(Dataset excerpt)
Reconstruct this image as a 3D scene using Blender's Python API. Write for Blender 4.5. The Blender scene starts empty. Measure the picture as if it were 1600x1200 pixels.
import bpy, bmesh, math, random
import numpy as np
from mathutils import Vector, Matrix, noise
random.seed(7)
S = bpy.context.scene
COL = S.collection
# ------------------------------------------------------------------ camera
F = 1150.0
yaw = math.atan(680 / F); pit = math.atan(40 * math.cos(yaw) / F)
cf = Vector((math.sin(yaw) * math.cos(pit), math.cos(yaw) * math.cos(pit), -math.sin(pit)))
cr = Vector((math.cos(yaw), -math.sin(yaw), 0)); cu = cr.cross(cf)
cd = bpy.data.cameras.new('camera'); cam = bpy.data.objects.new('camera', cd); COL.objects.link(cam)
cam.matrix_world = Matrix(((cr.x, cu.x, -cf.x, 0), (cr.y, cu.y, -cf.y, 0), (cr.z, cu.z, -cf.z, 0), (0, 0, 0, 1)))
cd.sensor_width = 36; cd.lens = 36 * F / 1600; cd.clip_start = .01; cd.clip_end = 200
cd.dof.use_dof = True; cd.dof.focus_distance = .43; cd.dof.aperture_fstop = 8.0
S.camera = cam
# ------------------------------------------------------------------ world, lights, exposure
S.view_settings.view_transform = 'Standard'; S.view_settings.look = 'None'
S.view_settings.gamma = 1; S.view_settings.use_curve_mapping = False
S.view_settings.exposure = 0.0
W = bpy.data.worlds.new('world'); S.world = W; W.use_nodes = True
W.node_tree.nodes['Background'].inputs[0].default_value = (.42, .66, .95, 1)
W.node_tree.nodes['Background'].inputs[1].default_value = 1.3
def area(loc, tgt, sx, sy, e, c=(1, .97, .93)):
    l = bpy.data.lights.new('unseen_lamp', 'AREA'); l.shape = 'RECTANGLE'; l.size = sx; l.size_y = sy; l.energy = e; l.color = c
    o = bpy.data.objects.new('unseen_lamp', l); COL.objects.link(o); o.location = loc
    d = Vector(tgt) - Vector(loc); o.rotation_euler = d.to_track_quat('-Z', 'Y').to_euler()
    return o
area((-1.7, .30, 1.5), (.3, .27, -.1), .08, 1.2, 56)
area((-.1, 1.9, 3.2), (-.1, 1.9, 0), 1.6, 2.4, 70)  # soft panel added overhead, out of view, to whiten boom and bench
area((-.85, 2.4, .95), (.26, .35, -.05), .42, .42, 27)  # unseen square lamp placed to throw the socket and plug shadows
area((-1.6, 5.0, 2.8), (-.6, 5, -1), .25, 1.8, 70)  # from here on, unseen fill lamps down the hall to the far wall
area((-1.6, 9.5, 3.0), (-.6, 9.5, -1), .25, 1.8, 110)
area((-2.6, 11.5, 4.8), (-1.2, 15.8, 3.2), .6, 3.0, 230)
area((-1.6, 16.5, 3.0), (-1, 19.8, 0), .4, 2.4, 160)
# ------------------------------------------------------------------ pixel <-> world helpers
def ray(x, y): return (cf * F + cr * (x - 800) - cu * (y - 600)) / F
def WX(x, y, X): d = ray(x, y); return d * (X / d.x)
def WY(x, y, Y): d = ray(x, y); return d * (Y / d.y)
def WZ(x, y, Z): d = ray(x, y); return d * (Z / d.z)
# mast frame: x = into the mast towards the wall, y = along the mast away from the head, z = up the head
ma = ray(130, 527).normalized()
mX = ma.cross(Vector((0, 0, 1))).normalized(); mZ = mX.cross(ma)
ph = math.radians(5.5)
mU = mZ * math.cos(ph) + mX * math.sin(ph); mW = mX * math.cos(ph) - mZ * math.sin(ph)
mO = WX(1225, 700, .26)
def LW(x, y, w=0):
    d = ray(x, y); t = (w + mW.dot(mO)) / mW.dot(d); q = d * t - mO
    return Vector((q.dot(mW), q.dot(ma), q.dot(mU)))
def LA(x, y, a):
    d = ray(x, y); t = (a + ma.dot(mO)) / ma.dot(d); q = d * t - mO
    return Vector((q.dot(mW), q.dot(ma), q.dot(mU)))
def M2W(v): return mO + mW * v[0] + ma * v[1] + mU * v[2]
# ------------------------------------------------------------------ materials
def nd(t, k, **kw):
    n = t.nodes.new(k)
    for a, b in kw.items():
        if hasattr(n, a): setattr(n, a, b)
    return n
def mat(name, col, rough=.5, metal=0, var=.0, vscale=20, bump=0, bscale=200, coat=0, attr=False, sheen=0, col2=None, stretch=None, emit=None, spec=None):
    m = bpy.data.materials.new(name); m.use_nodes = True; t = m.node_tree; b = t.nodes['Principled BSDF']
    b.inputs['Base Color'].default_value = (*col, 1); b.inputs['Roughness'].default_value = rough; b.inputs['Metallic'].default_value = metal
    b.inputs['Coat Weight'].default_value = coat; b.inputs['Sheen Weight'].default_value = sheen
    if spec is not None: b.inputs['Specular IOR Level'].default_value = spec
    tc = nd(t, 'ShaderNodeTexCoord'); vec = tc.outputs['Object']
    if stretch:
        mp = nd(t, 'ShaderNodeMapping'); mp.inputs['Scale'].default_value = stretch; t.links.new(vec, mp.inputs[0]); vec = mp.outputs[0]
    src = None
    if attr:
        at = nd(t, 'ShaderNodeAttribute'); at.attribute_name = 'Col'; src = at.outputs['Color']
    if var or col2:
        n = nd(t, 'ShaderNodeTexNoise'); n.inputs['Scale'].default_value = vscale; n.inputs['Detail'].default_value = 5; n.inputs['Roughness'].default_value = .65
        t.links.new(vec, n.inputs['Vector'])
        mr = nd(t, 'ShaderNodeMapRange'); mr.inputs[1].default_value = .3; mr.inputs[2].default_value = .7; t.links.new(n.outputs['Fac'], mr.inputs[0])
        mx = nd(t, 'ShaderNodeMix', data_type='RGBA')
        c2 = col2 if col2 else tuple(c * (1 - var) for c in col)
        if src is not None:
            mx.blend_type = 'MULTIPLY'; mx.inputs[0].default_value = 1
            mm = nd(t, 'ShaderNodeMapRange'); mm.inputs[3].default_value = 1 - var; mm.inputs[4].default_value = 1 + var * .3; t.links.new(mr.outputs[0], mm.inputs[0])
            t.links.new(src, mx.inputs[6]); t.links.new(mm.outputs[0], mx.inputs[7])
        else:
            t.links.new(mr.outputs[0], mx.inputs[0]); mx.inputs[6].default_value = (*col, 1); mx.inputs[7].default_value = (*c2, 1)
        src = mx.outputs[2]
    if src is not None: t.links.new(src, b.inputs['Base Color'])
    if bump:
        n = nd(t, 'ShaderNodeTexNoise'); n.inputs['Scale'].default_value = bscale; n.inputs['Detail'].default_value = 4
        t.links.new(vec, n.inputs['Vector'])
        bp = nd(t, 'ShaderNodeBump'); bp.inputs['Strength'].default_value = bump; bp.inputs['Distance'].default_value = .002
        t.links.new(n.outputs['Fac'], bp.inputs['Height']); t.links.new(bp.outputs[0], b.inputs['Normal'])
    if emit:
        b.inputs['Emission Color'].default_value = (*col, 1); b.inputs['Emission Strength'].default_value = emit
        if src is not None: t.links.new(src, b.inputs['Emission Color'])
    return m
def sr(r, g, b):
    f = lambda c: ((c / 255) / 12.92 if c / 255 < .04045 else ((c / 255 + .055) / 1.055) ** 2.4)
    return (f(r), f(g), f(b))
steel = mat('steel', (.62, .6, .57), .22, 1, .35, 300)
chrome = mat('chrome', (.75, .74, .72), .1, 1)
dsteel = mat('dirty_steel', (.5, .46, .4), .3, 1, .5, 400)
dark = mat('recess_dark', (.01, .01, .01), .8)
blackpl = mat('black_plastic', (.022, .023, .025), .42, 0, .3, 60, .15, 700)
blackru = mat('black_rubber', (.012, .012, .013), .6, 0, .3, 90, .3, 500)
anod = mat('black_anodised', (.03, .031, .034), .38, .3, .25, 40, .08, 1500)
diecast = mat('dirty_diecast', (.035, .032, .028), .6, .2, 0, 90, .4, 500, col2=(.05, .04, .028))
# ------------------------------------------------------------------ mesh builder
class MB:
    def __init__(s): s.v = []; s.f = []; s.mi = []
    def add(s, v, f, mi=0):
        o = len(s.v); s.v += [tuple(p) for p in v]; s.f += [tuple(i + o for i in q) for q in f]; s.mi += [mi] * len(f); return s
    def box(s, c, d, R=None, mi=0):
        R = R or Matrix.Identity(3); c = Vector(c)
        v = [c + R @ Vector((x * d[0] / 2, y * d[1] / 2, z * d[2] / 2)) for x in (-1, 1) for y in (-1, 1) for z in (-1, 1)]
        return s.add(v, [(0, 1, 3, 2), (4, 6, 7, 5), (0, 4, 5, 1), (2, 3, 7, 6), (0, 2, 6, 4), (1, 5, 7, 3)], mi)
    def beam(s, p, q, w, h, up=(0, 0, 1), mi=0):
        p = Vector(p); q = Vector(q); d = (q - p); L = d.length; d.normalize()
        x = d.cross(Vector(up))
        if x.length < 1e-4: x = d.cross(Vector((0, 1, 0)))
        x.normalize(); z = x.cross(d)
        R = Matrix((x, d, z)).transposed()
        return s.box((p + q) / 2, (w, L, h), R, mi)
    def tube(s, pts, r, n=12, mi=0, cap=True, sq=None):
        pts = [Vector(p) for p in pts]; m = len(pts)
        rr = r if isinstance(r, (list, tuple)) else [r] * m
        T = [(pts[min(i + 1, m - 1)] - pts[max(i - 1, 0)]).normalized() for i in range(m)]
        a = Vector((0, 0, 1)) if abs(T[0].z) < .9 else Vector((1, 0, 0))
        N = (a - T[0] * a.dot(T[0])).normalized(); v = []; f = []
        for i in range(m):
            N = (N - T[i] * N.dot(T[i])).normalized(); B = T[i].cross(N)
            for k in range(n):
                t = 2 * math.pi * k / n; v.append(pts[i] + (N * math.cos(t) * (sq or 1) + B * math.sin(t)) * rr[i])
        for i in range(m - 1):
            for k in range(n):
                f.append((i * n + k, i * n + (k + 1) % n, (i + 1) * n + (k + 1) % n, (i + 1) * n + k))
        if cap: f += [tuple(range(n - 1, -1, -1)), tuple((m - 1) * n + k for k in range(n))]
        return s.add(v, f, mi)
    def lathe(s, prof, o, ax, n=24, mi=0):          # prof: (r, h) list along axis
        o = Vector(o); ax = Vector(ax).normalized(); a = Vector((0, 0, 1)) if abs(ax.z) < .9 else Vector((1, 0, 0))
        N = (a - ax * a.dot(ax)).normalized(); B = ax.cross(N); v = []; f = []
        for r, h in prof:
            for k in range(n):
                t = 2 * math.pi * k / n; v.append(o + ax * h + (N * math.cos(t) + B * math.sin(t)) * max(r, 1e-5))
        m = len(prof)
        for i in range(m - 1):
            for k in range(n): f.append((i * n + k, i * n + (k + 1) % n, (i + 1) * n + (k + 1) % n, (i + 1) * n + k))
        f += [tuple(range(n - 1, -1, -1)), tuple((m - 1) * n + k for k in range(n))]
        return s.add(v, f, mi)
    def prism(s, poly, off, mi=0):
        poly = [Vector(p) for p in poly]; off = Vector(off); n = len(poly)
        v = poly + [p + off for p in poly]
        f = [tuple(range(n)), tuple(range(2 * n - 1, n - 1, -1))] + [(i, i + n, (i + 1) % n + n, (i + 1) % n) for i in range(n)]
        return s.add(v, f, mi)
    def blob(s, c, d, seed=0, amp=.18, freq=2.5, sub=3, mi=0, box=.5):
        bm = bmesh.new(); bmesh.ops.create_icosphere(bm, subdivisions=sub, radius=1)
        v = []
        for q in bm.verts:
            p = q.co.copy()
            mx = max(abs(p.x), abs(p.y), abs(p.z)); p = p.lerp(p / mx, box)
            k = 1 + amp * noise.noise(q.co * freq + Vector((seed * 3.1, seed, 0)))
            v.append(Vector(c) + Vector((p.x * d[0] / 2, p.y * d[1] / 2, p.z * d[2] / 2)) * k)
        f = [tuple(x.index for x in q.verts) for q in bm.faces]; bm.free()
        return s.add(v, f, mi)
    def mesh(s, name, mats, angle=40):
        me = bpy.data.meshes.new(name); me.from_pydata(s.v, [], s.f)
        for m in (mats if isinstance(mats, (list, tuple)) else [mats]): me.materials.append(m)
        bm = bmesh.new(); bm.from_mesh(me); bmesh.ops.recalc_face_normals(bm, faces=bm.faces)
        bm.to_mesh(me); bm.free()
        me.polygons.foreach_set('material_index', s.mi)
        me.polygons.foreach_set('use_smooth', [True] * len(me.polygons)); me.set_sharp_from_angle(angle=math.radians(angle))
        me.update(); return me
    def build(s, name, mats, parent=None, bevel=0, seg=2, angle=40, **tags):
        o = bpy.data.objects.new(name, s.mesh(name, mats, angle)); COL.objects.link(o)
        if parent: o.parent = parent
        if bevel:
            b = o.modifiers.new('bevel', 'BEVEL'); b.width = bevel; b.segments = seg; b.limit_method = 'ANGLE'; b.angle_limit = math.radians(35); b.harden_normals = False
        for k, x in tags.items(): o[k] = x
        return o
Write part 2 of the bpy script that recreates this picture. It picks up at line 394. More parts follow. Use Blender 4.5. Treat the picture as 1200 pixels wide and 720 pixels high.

**Written task**:
Copy every line of the records above that holds the word "scene".

**Written solution**:
Reconstruct this image as a 3D scene using Blender's Python API. Write for Blender 4.5. The Blender scene starts empty. Measure the picture as if it were 1600x1200 pixels.
S = bpy.context.scene